■ WORK TO DO ■
Please list all lines of the material below in which the string "usweep" occurs.

■ GIVEN DATA ■
┌──

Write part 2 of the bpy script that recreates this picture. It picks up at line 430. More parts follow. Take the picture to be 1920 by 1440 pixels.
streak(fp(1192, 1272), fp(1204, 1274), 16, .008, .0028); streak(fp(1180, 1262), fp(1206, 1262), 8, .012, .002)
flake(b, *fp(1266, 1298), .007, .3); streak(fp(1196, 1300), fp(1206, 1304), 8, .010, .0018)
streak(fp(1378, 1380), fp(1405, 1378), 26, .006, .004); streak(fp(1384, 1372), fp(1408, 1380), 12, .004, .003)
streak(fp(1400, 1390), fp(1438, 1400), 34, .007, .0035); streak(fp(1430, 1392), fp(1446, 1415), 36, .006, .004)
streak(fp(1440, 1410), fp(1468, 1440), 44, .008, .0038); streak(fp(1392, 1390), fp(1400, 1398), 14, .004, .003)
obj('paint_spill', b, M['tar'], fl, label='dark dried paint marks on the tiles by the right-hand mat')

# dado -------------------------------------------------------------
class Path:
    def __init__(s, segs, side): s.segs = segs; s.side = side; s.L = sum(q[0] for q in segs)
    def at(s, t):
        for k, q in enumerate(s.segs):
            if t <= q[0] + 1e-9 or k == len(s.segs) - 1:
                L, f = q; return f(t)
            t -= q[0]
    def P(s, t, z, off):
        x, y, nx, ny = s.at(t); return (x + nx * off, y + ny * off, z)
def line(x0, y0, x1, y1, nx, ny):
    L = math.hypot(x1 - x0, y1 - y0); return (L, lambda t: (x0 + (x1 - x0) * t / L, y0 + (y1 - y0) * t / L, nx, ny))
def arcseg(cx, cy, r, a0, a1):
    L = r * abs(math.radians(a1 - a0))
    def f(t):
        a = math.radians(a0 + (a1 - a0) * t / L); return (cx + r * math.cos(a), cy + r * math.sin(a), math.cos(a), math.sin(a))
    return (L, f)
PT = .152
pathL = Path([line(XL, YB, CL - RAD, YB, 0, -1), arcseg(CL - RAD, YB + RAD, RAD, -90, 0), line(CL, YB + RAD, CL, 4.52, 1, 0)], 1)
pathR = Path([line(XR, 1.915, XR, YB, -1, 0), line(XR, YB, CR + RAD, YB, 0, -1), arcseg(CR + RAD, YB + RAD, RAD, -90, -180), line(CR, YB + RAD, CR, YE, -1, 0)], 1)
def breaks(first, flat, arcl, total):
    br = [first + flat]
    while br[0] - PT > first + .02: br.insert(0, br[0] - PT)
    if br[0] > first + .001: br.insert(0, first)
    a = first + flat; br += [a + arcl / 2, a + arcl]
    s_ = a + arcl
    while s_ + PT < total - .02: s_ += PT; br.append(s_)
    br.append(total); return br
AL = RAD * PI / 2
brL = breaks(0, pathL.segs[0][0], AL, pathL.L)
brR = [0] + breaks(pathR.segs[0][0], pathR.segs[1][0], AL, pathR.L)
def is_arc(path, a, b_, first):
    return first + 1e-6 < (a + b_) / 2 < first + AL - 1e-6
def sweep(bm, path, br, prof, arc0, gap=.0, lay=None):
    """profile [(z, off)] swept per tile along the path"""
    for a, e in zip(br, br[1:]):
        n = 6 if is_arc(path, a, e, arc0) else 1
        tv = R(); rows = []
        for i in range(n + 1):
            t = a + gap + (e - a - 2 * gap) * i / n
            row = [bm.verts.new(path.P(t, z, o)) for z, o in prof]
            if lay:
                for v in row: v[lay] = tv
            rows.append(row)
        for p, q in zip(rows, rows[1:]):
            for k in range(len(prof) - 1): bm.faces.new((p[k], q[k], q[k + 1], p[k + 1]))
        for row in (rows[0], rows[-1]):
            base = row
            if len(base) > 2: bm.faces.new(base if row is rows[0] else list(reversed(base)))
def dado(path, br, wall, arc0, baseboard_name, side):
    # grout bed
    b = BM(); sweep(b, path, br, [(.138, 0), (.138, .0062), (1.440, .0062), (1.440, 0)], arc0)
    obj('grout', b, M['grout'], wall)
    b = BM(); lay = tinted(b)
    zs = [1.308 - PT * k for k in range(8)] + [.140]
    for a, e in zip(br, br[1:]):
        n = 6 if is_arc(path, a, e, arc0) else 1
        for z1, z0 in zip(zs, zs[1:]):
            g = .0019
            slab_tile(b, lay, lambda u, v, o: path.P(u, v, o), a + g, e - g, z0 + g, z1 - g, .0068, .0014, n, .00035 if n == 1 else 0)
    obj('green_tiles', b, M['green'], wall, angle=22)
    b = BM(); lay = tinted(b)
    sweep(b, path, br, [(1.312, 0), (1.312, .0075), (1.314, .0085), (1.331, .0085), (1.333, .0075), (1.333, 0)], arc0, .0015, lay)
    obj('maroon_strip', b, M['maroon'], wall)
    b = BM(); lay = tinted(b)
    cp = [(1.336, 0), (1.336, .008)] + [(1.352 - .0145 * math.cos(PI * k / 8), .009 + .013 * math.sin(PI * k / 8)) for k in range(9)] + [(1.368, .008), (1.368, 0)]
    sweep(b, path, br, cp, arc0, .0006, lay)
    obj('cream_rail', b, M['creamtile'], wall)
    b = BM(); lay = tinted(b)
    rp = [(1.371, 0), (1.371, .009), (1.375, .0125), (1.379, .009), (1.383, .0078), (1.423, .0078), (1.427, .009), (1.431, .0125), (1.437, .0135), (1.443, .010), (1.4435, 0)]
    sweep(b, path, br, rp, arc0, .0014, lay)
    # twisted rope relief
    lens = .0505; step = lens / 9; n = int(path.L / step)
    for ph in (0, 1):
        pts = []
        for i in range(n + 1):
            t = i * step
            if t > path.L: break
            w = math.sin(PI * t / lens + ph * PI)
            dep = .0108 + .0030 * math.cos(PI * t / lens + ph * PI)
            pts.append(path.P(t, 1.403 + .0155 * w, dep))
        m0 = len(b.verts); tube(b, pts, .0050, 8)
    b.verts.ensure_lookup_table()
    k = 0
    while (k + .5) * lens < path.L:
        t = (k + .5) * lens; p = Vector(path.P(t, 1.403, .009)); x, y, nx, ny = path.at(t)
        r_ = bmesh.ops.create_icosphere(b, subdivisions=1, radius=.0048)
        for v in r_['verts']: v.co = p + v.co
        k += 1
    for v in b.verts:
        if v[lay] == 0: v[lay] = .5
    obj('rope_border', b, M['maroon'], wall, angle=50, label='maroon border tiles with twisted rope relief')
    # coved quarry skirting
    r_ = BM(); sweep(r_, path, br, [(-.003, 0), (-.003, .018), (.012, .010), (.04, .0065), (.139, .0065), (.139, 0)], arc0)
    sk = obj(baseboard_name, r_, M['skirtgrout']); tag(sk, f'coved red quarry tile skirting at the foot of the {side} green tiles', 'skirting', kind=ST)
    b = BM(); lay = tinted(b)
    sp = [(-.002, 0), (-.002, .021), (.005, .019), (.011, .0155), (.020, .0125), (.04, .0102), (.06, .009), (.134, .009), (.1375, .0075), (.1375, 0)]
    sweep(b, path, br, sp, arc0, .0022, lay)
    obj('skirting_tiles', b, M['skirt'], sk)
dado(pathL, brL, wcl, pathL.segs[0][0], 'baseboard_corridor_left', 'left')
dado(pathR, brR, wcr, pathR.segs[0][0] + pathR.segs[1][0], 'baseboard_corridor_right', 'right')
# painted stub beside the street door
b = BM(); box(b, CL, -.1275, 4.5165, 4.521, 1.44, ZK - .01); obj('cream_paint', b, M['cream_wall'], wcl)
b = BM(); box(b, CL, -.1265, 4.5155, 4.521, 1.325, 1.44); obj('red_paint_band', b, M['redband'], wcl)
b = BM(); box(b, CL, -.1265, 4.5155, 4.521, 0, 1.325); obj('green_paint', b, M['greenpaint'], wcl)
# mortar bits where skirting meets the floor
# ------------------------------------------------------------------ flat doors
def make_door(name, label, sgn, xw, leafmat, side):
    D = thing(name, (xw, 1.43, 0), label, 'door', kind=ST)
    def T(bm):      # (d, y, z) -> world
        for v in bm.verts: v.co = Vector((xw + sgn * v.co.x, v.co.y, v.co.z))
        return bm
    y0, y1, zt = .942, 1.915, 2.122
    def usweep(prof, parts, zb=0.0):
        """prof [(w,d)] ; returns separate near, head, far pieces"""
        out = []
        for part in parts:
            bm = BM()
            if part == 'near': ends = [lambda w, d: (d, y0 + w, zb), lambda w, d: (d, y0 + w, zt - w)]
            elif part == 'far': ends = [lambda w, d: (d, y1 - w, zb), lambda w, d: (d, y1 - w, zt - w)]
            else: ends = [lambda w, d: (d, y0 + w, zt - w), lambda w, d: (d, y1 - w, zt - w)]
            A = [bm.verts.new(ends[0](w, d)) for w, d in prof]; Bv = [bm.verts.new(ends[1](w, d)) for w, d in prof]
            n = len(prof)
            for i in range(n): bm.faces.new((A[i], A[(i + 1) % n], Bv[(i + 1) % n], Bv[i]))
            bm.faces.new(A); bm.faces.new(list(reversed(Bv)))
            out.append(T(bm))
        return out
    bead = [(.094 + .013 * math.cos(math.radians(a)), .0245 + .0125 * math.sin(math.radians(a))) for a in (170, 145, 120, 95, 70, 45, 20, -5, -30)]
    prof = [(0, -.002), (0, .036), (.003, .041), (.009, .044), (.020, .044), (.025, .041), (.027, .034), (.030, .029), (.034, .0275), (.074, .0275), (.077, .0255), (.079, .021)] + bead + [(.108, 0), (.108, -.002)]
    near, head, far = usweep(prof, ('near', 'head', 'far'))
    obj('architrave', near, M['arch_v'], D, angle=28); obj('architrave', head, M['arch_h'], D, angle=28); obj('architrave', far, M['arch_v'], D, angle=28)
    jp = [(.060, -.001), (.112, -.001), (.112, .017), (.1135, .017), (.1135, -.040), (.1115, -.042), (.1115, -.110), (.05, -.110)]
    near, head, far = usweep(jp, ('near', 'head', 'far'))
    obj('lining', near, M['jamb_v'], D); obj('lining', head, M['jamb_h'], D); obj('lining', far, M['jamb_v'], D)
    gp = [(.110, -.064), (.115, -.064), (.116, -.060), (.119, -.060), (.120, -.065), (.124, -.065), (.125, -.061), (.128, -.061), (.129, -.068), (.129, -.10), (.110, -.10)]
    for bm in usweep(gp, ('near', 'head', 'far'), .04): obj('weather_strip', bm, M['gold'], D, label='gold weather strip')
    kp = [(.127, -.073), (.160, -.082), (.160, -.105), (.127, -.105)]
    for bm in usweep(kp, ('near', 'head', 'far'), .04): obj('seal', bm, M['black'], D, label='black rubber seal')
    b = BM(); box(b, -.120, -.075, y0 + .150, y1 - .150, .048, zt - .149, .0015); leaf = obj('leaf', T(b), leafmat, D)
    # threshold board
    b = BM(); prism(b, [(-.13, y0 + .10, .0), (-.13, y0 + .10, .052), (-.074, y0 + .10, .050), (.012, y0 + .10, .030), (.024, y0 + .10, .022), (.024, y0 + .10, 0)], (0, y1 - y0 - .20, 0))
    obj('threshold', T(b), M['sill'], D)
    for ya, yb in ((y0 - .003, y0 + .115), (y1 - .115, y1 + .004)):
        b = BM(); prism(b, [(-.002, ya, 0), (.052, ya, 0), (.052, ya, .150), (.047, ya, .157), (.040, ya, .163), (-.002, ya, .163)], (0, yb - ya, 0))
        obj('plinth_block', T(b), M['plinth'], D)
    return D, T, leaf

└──

■ SOLUTION FOR THIS TASK ■
    def usweep(prof, parts, zb=0.0):
    near, head, far = usweep(prof, ('near', 'head', 'far'))
    near, head, far = usweep(jp, ('near', 'head', 'far'))
    for bm in usweep(gp, ('near', 'head', 'far'), .04): obj('weather_strip', bm, M['gold'], D, label='gold weather strip')
    for bm in usweep(kp, ('near', 'head', 'far'), .04): obj('seal', bm, M['black'], D, label='black rubber seal')